I sat there quietly taking this in:

The Course is an expression of your perfect love for me; your teachings are an expression of your love. You are here, holding them out to me, wanting nothing more than for me to accept them. You want me to drink them in deeply, take them into me, and in that way I will also take you into me. Your perfect love; your teachings as an expression of that love; this Course a miracle you are offering me, to make me like you…

As all of this dawned on me, I was filled with an even deeper experience of his love and gratitude for that love. I couldn’t help but cry with amazement and with gratitude. I don’t think I’ll ever see the Course in the same way again.

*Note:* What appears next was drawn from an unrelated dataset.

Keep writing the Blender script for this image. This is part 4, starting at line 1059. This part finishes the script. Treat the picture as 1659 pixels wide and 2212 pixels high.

Since that day, I have been practicing different versions of this idea. For a few days I practiced:

I accept the chalice of the Atonement for myself;
I accept the perfect love that casts out all fear,
And in that I am healed and I can heal.

Today, in rereading T-2.V and Robert’s “Purely constructive” blog from this time in 2009, I realized that the chalice of the Atonement is already on the altar to God in my mind, so I am saying this:

I recognize that the chalice of the Atonement is already on the altar to God in my mind,
And so I reaffirm the purely constructive––miracle-working––powers of my mind.